Whether it’s the “squeezed middle” of modern British complaint or the “collapsing middle class” of the Bernie Sanders campaign the language of class distinction has returned to the political mainstream. After decades of listening to the establishment message of a “classless society” this is a welcome change, but its return has brought with it confusion. In 1991 when the then Prime Minister, John Major, first sold the notion of a classless society it was intended as a post-Thatcher era coup de grâce, quelling once and for all the UK’s class war by obliterating working class identity. Now with the reintroduction of class awareness in political discourse we notice that the working class has disappeared. Its identity has simply been subsumed into the middle class.
Listening to Bernie Sanders we get the impression that we are all middle class now. The mere fact of having a regular income and owning a home makes one a bona fide member of the Middle, but this is a far cry from any real definition of our socio-economic class system. For a better definition, even now, we are forced to revert to the classical Marxist concepts of the proletariat and the bourgeoisie. It is true that to Marx belonging to the lowest rungs of the middle class – the petit bourgeoisie – required some degree of economic independence through ownership. The working class – or the proletariat – was and is constituted in its relationship to the means of production, in that as non-owners it exchanged its labour as a means of survival. Nothing of this has changed.

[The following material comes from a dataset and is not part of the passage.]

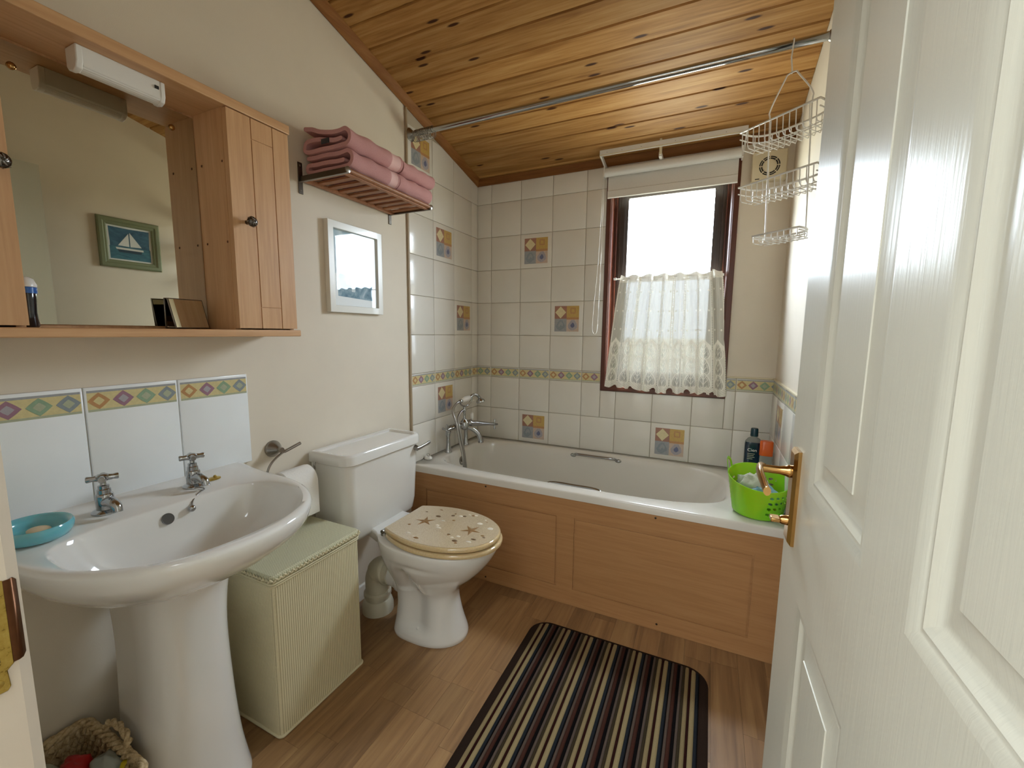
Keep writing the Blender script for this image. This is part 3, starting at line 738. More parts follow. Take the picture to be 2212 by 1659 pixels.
# ---- extractor fan
t_ = thing('extractor_fan', 'square cream extractor fan with a round grille beside the window', 'extractor fan', (1.569, 0, 1.99))
m_ = MB(); rings_rect(m_, py, 1.498, 1.641, 1.922, 2.058, [(0, 0), (0, .026), (.004, .031), (.012, .032)]); obj(m_, 'cover', 'cream_plastic', t_, smooth=35)
fc = Vector((1.571, -.0322, 1.988))
for r0, r1 in ((.0290, .0350), (.0372, .0425)):
    m_ = MB(); n = 8
    for k in range(n):
        a0, a1 = 2 * PI * k / n + .05, 2 * PI * (k + 1) / n - .05
        pts = [fc + Vector((math.cos(a) * r1, 0, math.sin(a) * r1)) for a in [a0 + (a1 - a0) * i / 8 for i in range(9)]] + [fc + Vector((math.cos(a) * r0, 0, math.sin(a) * r0)) for a in [a1 - (a1 - a0) * i / 8 for i in range(9)]]
        m_.add(pts, [(i, i + 1, 16 - i, 17 - i) for i in range(8)])
    obj(m_, 'grille_slot', 'dark_slot', t_, clean=False)
obj(MB().lathe([(.028, 0), (.026, .004), (.018, .006)], (1.571, -.032, 1.988), (0, -1, 0), 28), 'cap', 'cream_plastic', t_, smooth=40)
obj(MB().box(1.515, 1.533, -.0326, -.032, 1.932, 1.936), 'indicator', 'dark_slot', t_)

# ---- bath
BZ = .527
bt = thing('bathtub', 'off-white built-in bathtub under the window with a wide flat rim', 'bath', (.835, -.35, 0))
def sup(cx, cy, ax0, ax1, b, n0, n1, z, N=96, nf=None):
    out = []
    for k in range(N):
        a = 2 * PI * k / N; c, s = math.cos(a), math.sin(a); n = n1 if c > 0 else n0; ax = ax1 if c > 0 else ax0
        e = 2 / n
        out.append(Vector((cx + ax * math.copysign(abs(c) ** e, c), cy + b * math.copysign(abs(s) ** e, s), z)))
    return out
def outer_rect(x0, x1, y0, y1, z, ref, cx, cy):
    out = []
    for p in ref:
        d = Vector((p.x - cx, p.y - cy)); tx = ((x1 - cx) if d.x > 0 else (x0 - cx)) / d.x if abs(d.x) > 1e-6 else 1e9
        ty = ((y1 - cy) if d.y > 0 else (y0 - cy)) / d.y if abs(d.y) > 1e-6 else 1e9
        t = min(tx, ty); out.append(Vector((cx + d.x * t, cy + d.y * t, z)))
    # snap the nearest points onto the corners
    for X_ in (x0, x1):
        for Y_ in (y0, y1):
            i = min(range(len(out)), key=lambda k: (out[k] - Vector((X_, Y_, z))).length); out[i] = Vector((X_, Y_, z))
    return out
cx, cy = .78, -.342
r0 = sup(cx, cy, .705, .705, .285, 5, 3.6, BZ, 120)
X0, X1, Y0, Y1 = .002, W - .002, -.702, -.0085
R_ = [outer_rect(X0, X1, Y0, Y1, BZ - .034, r0, cx, cy), outer_rect(X0, X1, Y0, Y1, BZ - .008, r0, cx, cy), outer_rect(X0 + .001, X1 - .001, Y0 + .002, Y1 - .001, BZ - .003, r0, cx, cy), outer_rect(X0 + .004, X1 - .004, Y0 + .007, Y1 - .004, BZ, r0, cx, cy),
      sup(cx, cy, .715, .715, .292, 5, 3.6, BZ, 120), sup(cx, cy, .705, .705, .285, 5, 3.6, BZ - .002, 120), sup(cx, cy, .698, .695, .279, 5, 3.6, BZ - .010, 120), sup(cx, cy, .692, .68, .273, 5, 3.4, BZ - .04, 120),
      sup(cx, cy, .68, .62, .262, 5, 3.2, .40, 120), sup(cx, cy, .665, .55, .25, 4.5, 3, .28, 120), sup(cx, cy, .64, .50, .235, 4.2, 3, .20, 120), sup(cx, cy, .60, .46, .205, 4, 3, .165, 120), sup(cx, cy, .5, .38, .14, 3, 3, .155, 120)]
obj(MB().loft(R_, False, True), 'tub', 'bath_acrylic', bt, smooth=50)
# overflow on the tap end
obj(MB().lathe([(.026, 0), (.0265, .003), (.024, .006), (.016, .0068), (.015, .003), (.009, .003), (.008, .007), (.004, .008)], (.089, -.345, .458), (1, 0, .12), 28), 'overflow', 'chrome_brushed', bt, label='round chrome overflow', smooth=35)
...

It is true that more of the working class are homeowners, but even this level of ownership does not qualify the working class homeowner for membership of the middle class. During the mid-nineteenth century the security of owning a home was a luxury simply not available to the industrial labour force, and it still isn’t. Working class people do not inherit their wealth, and thus ownership is subject to the rules and regulations of the middle class via lines of credit and mortgages from banking institutions.
Debt is a tool employed by the middle class to keep the working class in a position of social and economic dependence. People with debts to pay must continue to work. The genius of working class homeownership is that it acts to stifle the work of organised labour, as workers with mortgages to pay are less likely to agitate or walk out on strike. This puts the lie to the argument that the drop in union membership suggests a shrinking of the working class – all that it suggests is that the strength, not the number, of the working class has been reduced.

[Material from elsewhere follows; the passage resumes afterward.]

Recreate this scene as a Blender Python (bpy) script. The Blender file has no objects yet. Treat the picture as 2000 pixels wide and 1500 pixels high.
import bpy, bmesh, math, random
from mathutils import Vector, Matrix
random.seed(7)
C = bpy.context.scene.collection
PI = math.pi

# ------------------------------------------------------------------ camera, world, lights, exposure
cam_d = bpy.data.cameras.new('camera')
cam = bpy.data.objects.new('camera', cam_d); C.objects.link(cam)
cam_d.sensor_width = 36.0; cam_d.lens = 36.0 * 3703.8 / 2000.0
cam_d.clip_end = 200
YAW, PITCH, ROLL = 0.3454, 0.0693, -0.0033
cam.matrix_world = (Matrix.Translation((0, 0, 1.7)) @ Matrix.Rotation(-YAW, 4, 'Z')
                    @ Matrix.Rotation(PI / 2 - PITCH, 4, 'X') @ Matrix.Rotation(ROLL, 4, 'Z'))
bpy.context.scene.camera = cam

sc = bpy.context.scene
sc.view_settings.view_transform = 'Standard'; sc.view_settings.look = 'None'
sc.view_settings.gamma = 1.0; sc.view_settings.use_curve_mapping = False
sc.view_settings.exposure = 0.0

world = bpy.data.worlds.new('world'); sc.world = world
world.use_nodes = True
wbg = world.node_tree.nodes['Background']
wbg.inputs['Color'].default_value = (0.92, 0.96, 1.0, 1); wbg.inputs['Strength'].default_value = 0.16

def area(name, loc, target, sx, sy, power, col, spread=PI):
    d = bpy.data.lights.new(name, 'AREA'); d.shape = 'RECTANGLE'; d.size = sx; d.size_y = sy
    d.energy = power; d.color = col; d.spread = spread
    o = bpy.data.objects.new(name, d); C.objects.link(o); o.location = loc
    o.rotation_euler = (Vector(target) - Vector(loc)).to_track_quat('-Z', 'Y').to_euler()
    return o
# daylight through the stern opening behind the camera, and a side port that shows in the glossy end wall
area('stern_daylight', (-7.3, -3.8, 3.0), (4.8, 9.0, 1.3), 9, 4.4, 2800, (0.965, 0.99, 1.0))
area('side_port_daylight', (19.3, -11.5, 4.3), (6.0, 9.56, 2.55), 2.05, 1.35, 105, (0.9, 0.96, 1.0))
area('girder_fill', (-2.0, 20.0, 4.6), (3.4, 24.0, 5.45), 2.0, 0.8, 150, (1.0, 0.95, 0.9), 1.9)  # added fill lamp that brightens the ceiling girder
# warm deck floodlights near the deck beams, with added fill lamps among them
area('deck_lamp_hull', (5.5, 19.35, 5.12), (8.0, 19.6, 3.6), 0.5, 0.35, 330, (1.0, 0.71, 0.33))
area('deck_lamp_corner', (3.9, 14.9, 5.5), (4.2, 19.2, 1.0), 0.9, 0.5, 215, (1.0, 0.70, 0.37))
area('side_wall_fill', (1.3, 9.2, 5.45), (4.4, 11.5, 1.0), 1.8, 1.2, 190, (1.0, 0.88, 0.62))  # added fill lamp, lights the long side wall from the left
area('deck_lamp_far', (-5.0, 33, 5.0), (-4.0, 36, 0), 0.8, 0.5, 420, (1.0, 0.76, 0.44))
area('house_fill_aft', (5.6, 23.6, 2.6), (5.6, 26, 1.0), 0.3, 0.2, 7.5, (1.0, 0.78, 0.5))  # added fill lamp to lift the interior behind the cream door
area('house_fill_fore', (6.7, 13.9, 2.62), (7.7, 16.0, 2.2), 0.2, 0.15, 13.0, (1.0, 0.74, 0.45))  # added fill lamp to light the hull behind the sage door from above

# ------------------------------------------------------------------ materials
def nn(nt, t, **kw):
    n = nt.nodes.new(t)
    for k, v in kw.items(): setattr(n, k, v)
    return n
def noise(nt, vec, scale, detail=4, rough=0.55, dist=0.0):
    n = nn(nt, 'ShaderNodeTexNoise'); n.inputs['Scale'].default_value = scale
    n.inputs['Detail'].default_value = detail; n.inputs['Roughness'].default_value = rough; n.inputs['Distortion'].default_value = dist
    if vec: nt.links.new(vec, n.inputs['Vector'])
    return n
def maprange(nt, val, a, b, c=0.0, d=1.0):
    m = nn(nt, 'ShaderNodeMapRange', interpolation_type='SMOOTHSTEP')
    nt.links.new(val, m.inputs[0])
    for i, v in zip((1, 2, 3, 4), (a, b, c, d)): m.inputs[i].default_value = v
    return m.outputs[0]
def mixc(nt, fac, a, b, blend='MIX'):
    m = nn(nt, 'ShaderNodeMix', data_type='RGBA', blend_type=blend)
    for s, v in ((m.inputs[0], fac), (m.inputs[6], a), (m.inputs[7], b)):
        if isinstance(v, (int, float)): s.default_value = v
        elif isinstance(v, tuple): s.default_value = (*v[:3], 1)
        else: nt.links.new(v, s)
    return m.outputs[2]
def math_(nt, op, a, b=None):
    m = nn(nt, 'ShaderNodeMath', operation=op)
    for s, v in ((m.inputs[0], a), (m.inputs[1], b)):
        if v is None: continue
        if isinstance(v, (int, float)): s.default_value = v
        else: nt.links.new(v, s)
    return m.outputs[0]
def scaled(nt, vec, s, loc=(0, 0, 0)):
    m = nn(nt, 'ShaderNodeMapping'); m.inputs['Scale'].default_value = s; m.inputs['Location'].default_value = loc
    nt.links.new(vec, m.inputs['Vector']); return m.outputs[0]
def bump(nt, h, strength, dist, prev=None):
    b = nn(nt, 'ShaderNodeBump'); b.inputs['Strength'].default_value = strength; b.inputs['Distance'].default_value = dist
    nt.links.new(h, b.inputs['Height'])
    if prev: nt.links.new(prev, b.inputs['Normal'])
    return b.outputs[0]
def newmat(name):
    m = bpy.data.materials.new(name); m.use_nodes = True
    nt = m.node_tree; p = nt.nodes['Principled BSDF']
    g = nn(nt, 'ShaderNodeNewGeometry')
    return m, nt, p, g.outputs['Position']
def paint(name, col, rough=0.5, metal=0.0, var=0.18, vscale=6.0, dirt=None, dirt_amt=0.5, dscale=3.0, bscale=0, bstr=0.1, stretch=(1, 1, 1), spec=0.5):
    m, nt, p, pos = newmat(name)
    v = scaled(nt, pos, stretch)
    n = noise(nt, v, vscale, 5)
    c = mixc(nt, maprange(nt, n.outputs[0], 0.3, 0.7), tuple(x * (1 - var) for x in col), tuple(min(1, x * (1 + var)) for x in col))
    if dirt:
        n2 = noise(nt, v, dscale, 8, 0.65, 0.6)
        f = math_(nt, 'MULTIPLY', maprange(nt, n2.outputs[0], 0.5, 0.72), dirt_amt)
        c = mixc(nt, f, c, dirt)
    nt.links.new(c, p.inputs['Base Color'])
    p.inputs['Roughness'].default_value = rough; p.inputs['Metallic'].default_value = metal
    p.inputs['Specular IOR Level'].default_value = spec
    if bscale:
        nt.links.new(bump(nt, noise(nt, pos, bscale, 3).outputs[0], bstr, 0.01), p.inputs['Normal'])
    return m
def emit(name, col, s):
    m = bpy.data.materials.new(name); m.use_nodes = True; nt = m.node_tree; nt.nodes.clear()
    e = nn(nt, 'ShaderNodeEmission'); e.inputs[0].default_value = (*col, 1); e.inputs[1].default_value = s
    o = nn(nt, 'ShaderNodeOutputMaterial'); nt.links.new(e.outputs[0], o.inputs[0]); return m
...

The middle class are owners. Everything from the slum landlord to the hedge fund manager, with inherited wealth and property from which its scions make more money, is the middle class. The middle class is most certainly not what Sanders is appealing to when he talks about workers’ incomes stagnating or falling, jobs going or people’s homes being repossessed. How can a homeowner’s home be repossessed unless his or her ownership is merely another word for rent? We can only assume that the language of class has returned only because it suits the purposes of the real middle class – the owners who are not renters. It remains a form of class war because it continues to ignore the proletariat.